If only it were. Kabul, which thrived even during the years of Soviet occupation, is now in ruins. More than 10,000 people have been killed since the Islamic factions, divided by religious and ethnic differences, started fighting among themselves two years ago. This week, the eighth in the latest round of fighting, the contenders were digging trenches in preparation for a long struggle of attrition. Mr Hikmatyar's men were trying to stop food entering the city so that Mr Rabbani's men would be starved into surrender.

That is the human problem. The global problem is that Afghanistan as a state no longer exists. It is a great hole in the center of Asia, watched over by outsiders wondering if they might gain some advantage from the conflict within.

Iran and Pakistan ostensibly both want peace, to rid themselves of the many thousands of Afghan refugees who have taken shelter in their countries. But while both countries support the idea of a united Islamic government in Afghanistan, fundamentalist Iran wants ascendancy for the Shia factions (representing about 12% of the population), while Pakistan favours the Sunnis (about 87%). China also formally supports peace but is worried that any strong Islamic government would give support to restless Chinese Muslims. Even in the West, which armed the mujahideen in its fight against the Soviet army, there are fears that a stable Afghanistan would release thousands of guerillas to make trouble elsewhere, possibly in Bosnia if that conflict continues.

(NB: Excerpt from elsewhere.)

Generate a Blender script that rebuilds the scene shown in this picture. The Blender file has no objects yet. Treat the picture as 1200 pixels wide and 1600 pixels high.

India believes the guerillas fighting its security forces in Kashmir have been trained in Afghanistan. Russia is worried that the mujahideen might reinforce Muslim dissidents in former Soviet states of Central Asia. One of these states, Tajikistan, which has a civil conflict of its own, gave warning on February 21st that it would attack Afghan bases that were supporting Tajik rebels. On the pretence of ``restoring order'' in Afghanistan, it is possible that some future Russian leader, some Zhirinovsky, will revive his country's dream of Afghanistan as a route to the warm waters of the Indian Ocean, and Moscow's soldiers will again cross the Oxus river.

Both Mr Rabbani and Mr Hikmatyar have called for the United Nations to sort things out, each presumably hoping for a settlement to his own advantage. But this is a conflict where the UN cavalry are not about to ride to the rescue. Richard III's death on the battlefield ended the Wars of the Roses and was the start of modern England. Afghanistan seems not yet ready for a clean break with its warring past.